• _Challenge_
Extract the lines of the material below, beginning with the first and ending with the line that holds "4.27), lb, 0)". Skip every picture.

• _Input rows_
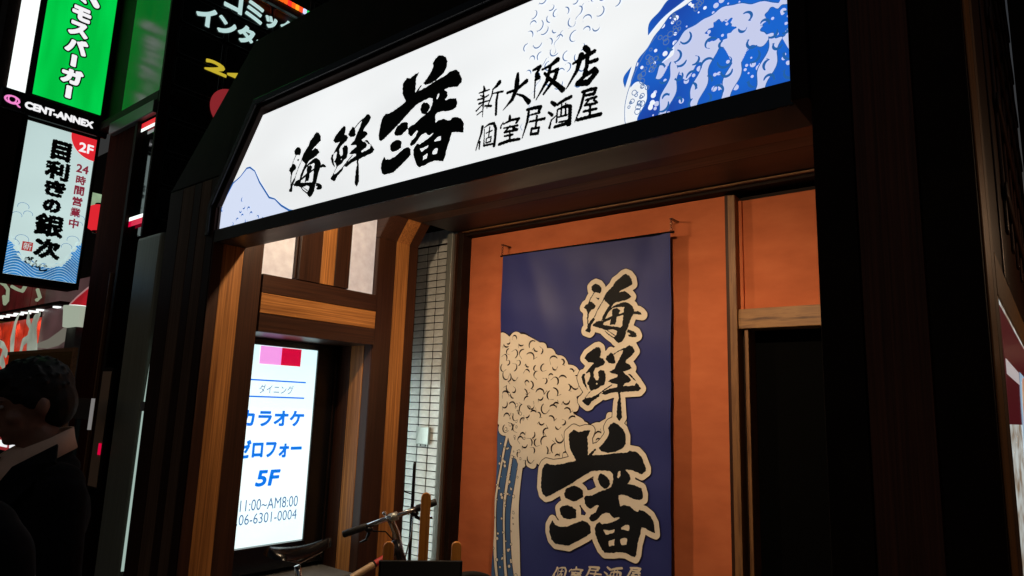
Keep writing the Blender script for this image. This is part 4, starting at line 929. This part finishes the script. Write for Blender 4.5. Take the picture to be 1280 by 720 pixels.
for i in range(14):
    c = cols[max(0, i-7)] if i > 7 else random.choice(cols[:4]); y0 = 2.46-(13-i)*.030
    box('diode', glow('diode_glow', c, 1.2), (-3.899, -3.89, y0, y0+.024, 4.235, 4.27), lb, 0)

# ------------------------------------------------------------------ red shop down the street
rs = thing('red_shop', (-10.5, 3.1, 0), 'red lit shop front with a row of downlights further down the street', 'shop')
M['red_wall'] = noisy('red_shop_wall', [(.3, (.28, .012, .008)), (.7, (.45, .03, .012))], (1, 1, 1), 2, .4, .1)
M['white_swoosh'] = mat('white_swoosh', (.55, .6, .55), .4); M['dusk_poster'] = noisy('dusky_poster', [(.3, (.06, .03, .035)), (.7, (.13, .07, .07))], (1, 1, 1), 3, .4, 0)
M['g_redpanel'] = glow('lit_red_panel', (.50, .028, .008), .8, .6, (1, 1, 2), 2.2, (.20, .008, .004)); M['g_dimred2'] = glow('dull_red_fascia', (.10, .004, .008), .6, .7, (1, 1, 1), 2)
M['g_poster_dusk'] = glow('dusk_poster_lit', (.105, .052, .055), .7, .6, (1, 1, 1), 1.5); M['g_swoosh'] = glow('pale_swoosh_lit', (.42, .47, .38), .8, .5, (1, 1, 1), 3)  # downlight on poster and swooshes is put in as emission
box('fascia', 'black_frame', (-13, -6.4, 3.06, 3.4, 2.66, 4.5), rs, .01)
box('back_wall', 'black_frame', (-13, -6.2, 3.5, 3.6, .12, 4.5), rs, 0)
for i in range(9):
    x = -12.5+i*.30
    box('red_panel', 'g_redpanel', (x, x+.27, 3.10, 3.14, .9, 2.56), rs, .01)
    box('fascia_panel', 'g_dimred2', (x, x+.285, 3.03, 3.058, 2.69, 3.3), rs, .01)
MB().box(-13, -9.2, 2.90, 3.14, 2.625, 2.66).build('canopy', 'black_frame', rs)
for i in range(12):
    x = -12.44+i*.29
    if i > 8 and i % 2: continue
    MB().tube([(x, 3.0, 2.624), (x, 3.0, 2.608)], .058, 14).build('downlight', 'g_bright', rs)
    if i in (1, 4, 7):
        L = bpy.data.lights.new('shop_downlight', 'SPOT'); L.energy = 12; L.spot_size = 1.9; L.shadow_soft_size = .05; L.color = (.95, 1, .9)
        o = bpy.data.objects.new('shop_downlight', L); COL.objects.link(o); o.location = Vector((x, 3.0, 2.60))-ORG[rs.name]; o.parent = rs
PS = Plane((0, 3.0, 0), (1, 0, 0), (0, 0, 1), (0, -1, 0))
a, b = PS.px(57, 358), PS.px(94, 455)
quad('poster', 'g_poster_dusk', PS, a[0], b[0]+.1, b[1]-.4, a[1], -.012, rs, .03)
def spx(x, y): return PS.px(x, y)
fd = Field(-12.6, -8.2, 1.2, 3.3, .010)
fd.add('s', [(*spx(26, 393), .05), (*spx(21, 405), .10), (*spx(18, 422), .17), (*spx(17, 440), .15)]); fd.add('s', [(*spx(38, 391), .06), (*spx(37, 400), .12), (*spx(41, 412), .05)])
fd.add('s', [(*spx(52, 393), .06), (*spx(46, 402), .20), (*spx(42, 420), .33), (*spx(42, 450), .38)])
fd.add('s', [(*spx(28, 440), .10), (*spx(31, 428), .12), (*spx(36, 424), .10)])
fd.mesh('swoosh', 'g_swoosh', PS, .02, rs)
fd = Field(-12.6, -8.2, 1.2, 3.3, .010); fd.add('s', [(*spx(48, 432), .05), (*spx(62, 430), .12), (*spx(76, 423), .18), (*spx(90, 412), .20)])
fd.mesh('swoosh', glow('dim_swoosh', (.17, .16, .13), .8), PS, .018, rs)
fd = Field(-12.6, -8.2, 1.2, 3.3, .010); fd.add('s', [(*spx(0, 428), .10), (*spx(7, 432), .10), (*spx(11, 442), .12)]).add('s', [(*spx(8, 436), .08), (*spx(5, 450), .16), (*spx(8, 458), .10)])
fd.mesh('swoosh', 'g_swoosh', PS, .03, rs)
pb = thing('round_red_sign', (-9.2, 2.9, 2.4), 'red sign with thin pale curved outline beyond the brown pillar', 'sign')
PB = Plane((0, 2.9, 0), (1, 0, 0), (0, 0, 1), (0, -1, 0))
fd = Field(-10.2, -8.0, 2.0, 3.2, .008); poly = [PB.px(x, y) for x, y in ((116, 356), (109, 361), (97, 371), (88, 380), (83.5, 388), (83, 396), (86, 403), (91, 409), (116, 412))]
fd.add('p', poly, .4); fd.mesh('red_face', glow('dim_sign_red', (.36, .006, .015), .9, .5, (1, 1, 1), 2), PB, .0, pb)
fd = Field(-10.2, -8.0, 2.0, 3.2, .008); fd.add('s', [(*p, .024) for p in poly[:-1]]); fd.mesh('outline', glow('pale_outline', (.42, .22, .22), .8), PB, .004, pb)
box('bracket', 'black_frame', (float(poly[4][0]), -8.0, 2.91, 2.94, 2.35, 2.45), pb, 0)
cc = thing('cup_lamp', (-8.9, 2.85, 2.2), 'white cup shaped lamp with red spot before the red sign', 'lamp')
p = at(97.5, 395, Y=2.85); MB().tube([(p[0], 2.85, p[2]-.13), (p[0], 2.85, p[2]+.10)], [.13, .15], 18).build('shade', glow('cup_white', (.40, .46, .36), .8), cc)
MB().tube([(p[0], 2.85, p[2]+.101), (p[0], 2.85, p[2]+.112)], .10, 16).build('lamp_top', 'g_bright', cc)
box('stand', 'concrete', (p[0]-.13, p[0]+.14, 2.80, 2.90, .12, p[2]-.131), cc)
# neon squiggles at far left
nn_ = thing('tube_lettering', (-10.8, 2.9, 3.0), 'pale tube lettering above the red shop at the left edge', 'sign')
NPn = Plane((0, 2.86, 0), (1, 0, 0), (0, 0, 1), (0, -1, 0))
for st in ([(6, 356), (10, 362), (9, 376), (6, 380), (5, 370)], [(15, 358), (22, 362), (28, 364), (32, 357)], [(0, 352), (5, 356)], [(47, 362), (50, 372), (46, 375)]):
    MB().tube([NPn.w(*NPn.px(x, y)) for x, y in st], .022, 6).build('tube', glow('pale_neon', (.30, .36, .24), .8), nn_, 0, True)
# menu stand behind the man
ms = thing('menu_stand', (-5.5, 2.0, .12), 'dark framed menu stand with gilt edge behind the man in the suit', 'board')
MP = Plane((0, 2.0, 0), (1, 0, 0), (0, 0, 1), (0, -1, 0))
a, b = MP.px(12, 440), MP.px(91, 441)
quad('face', 'black', MP, a[0], b[0], .9, a[1]-.03, 0, ms, .03); gw = 'trim_wood'
quad('top_edge', gw, MP, a[0]-.03, b[0]+.03, a[1]-.029, a[1], .006, ms, .03); quad('side_edge', gw, MP, b[0]+.0005, b[0]+.03, .9, a[1]-.03, .004, ms, .03)
MB().box(a[0], a[0]+.03, 2.0, 2.03, .12, .9).box(b[0]-.03, b[0], 2.0, 2.03, .12, .9).build('leg', 'black', ms)
ph = thing('acrylic_board', (-4.7, 1.45, .12), 'small grey acrylic board with bright edge behind the man', 'board')
a, b, c = at(93, 497, Y=1.45), at(115, 497, Y=1.45), at(113, 525, Y=1.45)
box('sheet', mat('smoky_acrylic', (.05, .05, .055), .25), (a[0], b[0], 1.45, 1.46, c[2], a[2]), ph, 0)
box('edge', glow('bright_edge', (.35, .33, .32), .5), (b[0], b[0]+.012, 1.448, 1.462, c[2]-.05, a[2]), ph, 0)
MB().box(a[0]+.05, a[0]+.08, 1.45, 1.47, .12, c[2]).build('leg', 'black', ph)
# low red and white lit crate of signage at the left edge
rwb = thing('striped_lit_box', (-6.0, 1.6, 1.0), 'red and white lit box glimpsed under the man chin at the left edge', 'sign')
RP = Plane((0, 1.5, 0), (1, 0, 0), (0, 0, 1), (0, -1, 0)); a, b = RP.px(-12, 530), RP.px(27, 546)
quad('red_face', 'g_dimred', RP, a[0], b[0], b[1]-.1, a[1], 0, rwb, .1)
for i in range(3):
    for j in range(2): quad('white_pane', 'g_band', RP, a[0]+.03+i*(b[0]-a[0])/3, a[0]-.02+(i+1)*(b[0]-a[0])/3, a[1]-.055-j*.075, a[1]-.015-j*.075, .004, rwb)

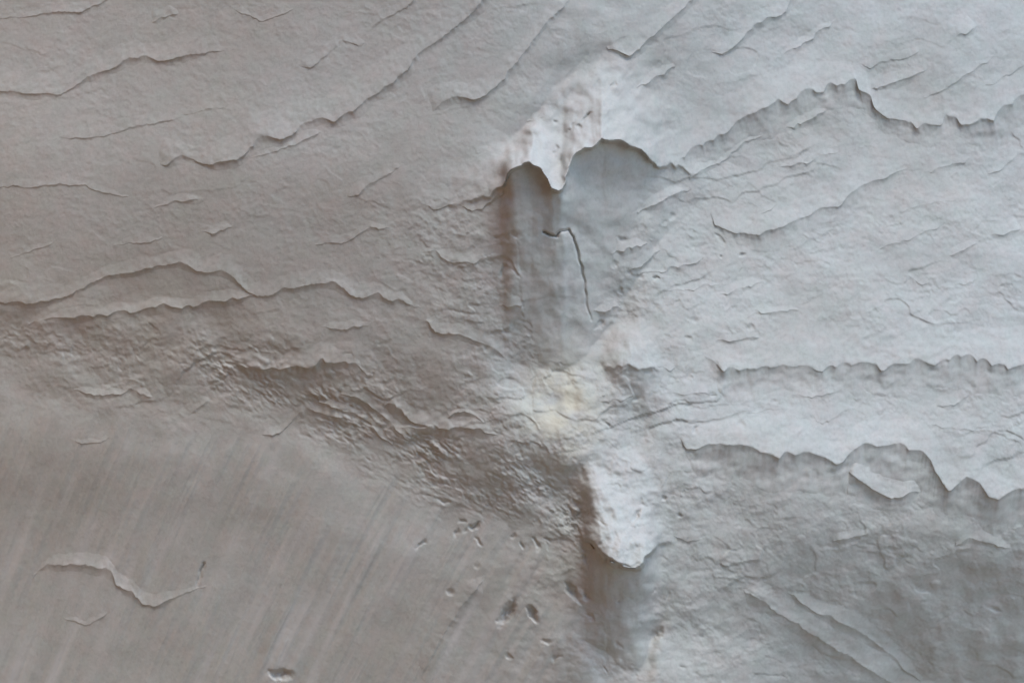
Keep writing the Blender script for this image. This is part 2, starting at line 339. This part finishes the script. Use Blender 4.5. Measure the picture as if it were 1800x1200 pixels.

• _Task response_
Keep writing the Blender script for this image. This is part 4, starting at line 929. This part finishes the script. Write for Blender 4.5. Take the picture to be 1280 by 720 pixels.
for i in range(14):
    c = cols[max(0, i-7)] if i > 7 else random.choice(cols[:4]); y0 = 2.46-(13-i)*.030
    box('diode', glow('diode_glow', c, 1.2), (-3.899, -3.89, y0, y0+.024, 4.235, 4.27), lb, 0)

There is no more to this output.